Решаем пару часов побродить по тундре поодиночке ― погулять, поискать гнёзда. Мне гнёзда что-то не попадаются. Специально выслеживать варакушек и луговых коньков не хочется ― они есть и у нас там, внизу. Хрустан, небольшой миловидный кулик, родственный ржанке и похожий на неё манерами и фигурой, как-то неопределённо реагирует на меня. Прячусь за бугорок и начинаю за ним следить. Но хрустан долго кормится, потом улетает.
Переходя через курумник, слышу незнакомый резкий свист, или, скорее, нечто среднее между свистом и писком. Останавливаюсь и пытаюсь сообразить, что это был за звук и откуда он взялся. Странно, но он был как бы ниоткуда, без направления. Озадаченно опускаюсь на замшелый камень, озираюсь по сторонам, смотрю вверх ― там только чистое небо с лёгкими облачками.
Звук не повторяется. Продолжаю обескураженно озираться, перебирая в памяти всех птиц, чьи голоса я знаю и не знаю, но которые могли бы тут быть. И ничего не могу придумать. Тут вижу перед собой на курумнике небольшую кучку сухой травы, и меня осеняет: это же пищуха! Сеноставка! Наконец-то я встретил живую, настоящую пищуху, о существовании которой знал ещё из детских книжек о природе, потом читал в учебниках по зоологии и других серьёзных книгах. Это зверёк размером с крысу и родственный зайцам. Кучка травы ― это и есть пищухино сено ― так они заготовляют себе пищу впрок, и за эти стожки пищух называют сеноставками.
Осматриваюсь и вижу ещё несколько стожков. А вот и помёт ― кучка шариков, похожих на заячьи, только гораздо мельче. Известно, что мумиё, которое приносят с гор искатели этого легендарного снадобья, это и есть помёт пищух, только изменившийся от времени до неузнаваемости, а может быть ― до неполной узнаваемости. Пищухи живут главным образом в степях и в безлесных поясах разных горных систем. Один из видов ― северная пищуха ― обитает и у нас на Урале.
Искать мумиё я не собираюсь. То, что я вижу перед собой ― это ещё вовсе не лекарство. Сразу вспоминаю, что мы совсем недавно «лечились» таким же незрелым мумиём из мешка с рисом.

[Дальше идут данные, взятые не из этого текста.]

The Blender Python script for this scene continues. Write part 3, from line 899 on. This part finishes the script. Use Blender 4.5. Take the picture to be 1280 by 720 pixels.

А вот увидеть живую пищуху очень хочется. Присматриваю уютное местечко ― большие торчащие вверх плиты на курумнике ниже по склону, хочу пойти там устроиться. Но, подумав, решаю, что зверёк может закапризничать. Пищуха должна знать, что я ушёл, надо её в этом убедить. Нарочно сильно топая по камням и стукая плитами, дохожу до края курумника, ещё немного удаляюсь в том же направлении по мягкой тундре, а потом, крадучись, делаю полукруг и оказываюсь у того укрытия, к которому хотел идти напрямую. Тихо-тихо устраиваюсь поудобнее, поднимаю к лицу бинокль и застываю. Сидеть у каменной стенки, за ветром, тепло и удобно.